Sunday, 19 October 2014

John's Arles, Avignon



PONT AVIGNON ARLES 

The trip to see some Roman viaduct was cancelled because of flooding (I can't work that one out either!). Although many on the trip were disappointed I wasn't, in fact, for me it turned out to be a blessing in disguise.

To get to AIx you first have to go through Arles, and Avignon.

ARLES

Arles means different things to different people. For most, it means the place of artists Paul Cezanne and Vincent van Gough. A place of Mont Victoire, Starry Starry Nights, and the sick and tortured Van Gough chopping off part of his ear, and giving it to a prostitute.  For me, Aix means the birth place of the Gypsy Kings pop group, and the place where they first became famous.

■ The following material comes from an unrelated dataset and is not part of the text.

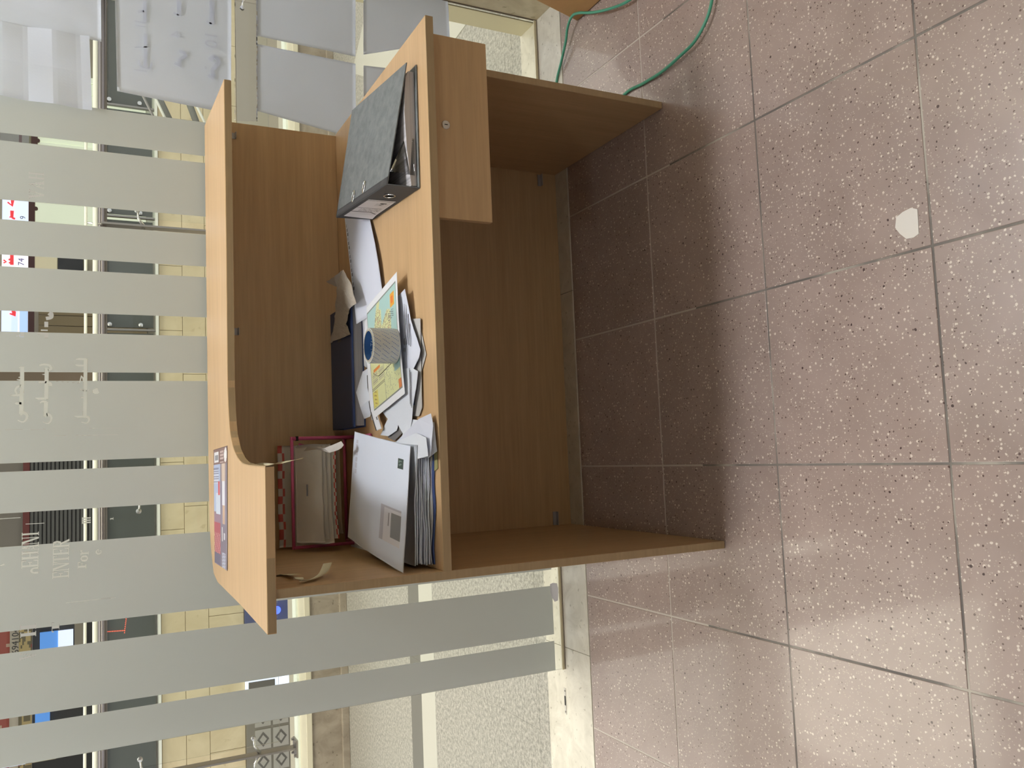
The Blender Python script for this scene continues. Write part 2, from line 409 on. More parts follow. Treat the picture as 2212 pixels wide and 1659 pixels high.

After leaving Arles, we went to an olive mill to see how olive oil and other olive oil products were made, and participated in an olive oil tasting ( A bit like a wine tasting, but with olive oil.) The foodies in the group enjoyed all this, but I found it as interesting as the back of a bus ticket. However it was interesting to see how well the growers did and how hard they had to work given the very poor soil they had to work with.



AVIGNON.

Because the other place was flooded, this meant we could spend more time in Avignon. I LOVE AVIGNON!!!! Whereas Julie had an unhappy time here, because of reasons beyond her control, I couldn't get enough of the place! I spent all of my time just in the main square and a couple of side streets but it was enough to fire up the imagination and start making associations with things I had read, seen, and heard about regarding French provincial life, and things French in general. First I looked at the town square, then The Town Hall, which holds pride of place in the square. Finally seeing them together.

The town square is a magnificent place, rectangular in shape.If you imagine a rectangle with the top and bottom lines being the longest then you have got it. On the top line is the Town Hall, directly opposite is a large cafe with dozens of tables outside. 



It was in the Cafe that one of my travel companions named Keith had his first traditional French experience. He had ordered a meal and I a coffee, all delivered with Gaellic charm and pleasantry. Whilst we were dining, Keith  saw a friend and waved to her. The same waitress who had been all sweetness and light when we ordered became very, very upset when I explained to her that we didn't want anything else. Keith was a bit taken aback by her change in attitude. I explained to him that he had just had his first encounter with the traditional grumpy French waiter. But it was the Town Hall which really fired up my imagination.

The Town Hall itself and its parts is also a magnificent place. As in other places I have seen in France the Town Hall used to be "The Hotel De Ville." (The Town Hotel) which was always the biggest and grandest hotel in the town.



As I peeped in through an open window, I couldn't help thinking about some of the things I had read about French provincial councils, some fiction some fact, and this brought a smile to my face.

There is a fictional story set in a real town called Clochemerle. In the story, the Mayor to deliberately outrage the town (and ensure his re-election) deliberately builds a public toilet in the square. The outrage, division, and general chaos this causes is wonderful to read. Then I thought about the gravitas and intense and serious debate that would be given to the town's annual Marianne vote, which made me smile even more. To understand this you have to know Eugene Delacriox's French Revolution painting.


The flag carrying voluptuous woman in the painting is called Marianne. She is regarded as the epitome of French woman hood, the ultimate French woman. Each year every mayor in France is invited to vote for a Marianne from a list of contemporary famous French women. Some of the winners have been Sophie Marceau, and Laitia Castra.



I couldn't help thinking that Monsieur Le Mayor and the Council would elect to put aside debate and consideration of the budget appropriation bills in favour of spending more time relating to the Marianne proposal!

After having my imagination run wild and the hopeless romanticism necessary for being  a bit of a Francophile, it was time to get back on the coach, and get to Aix in time to unpack and go for dinner.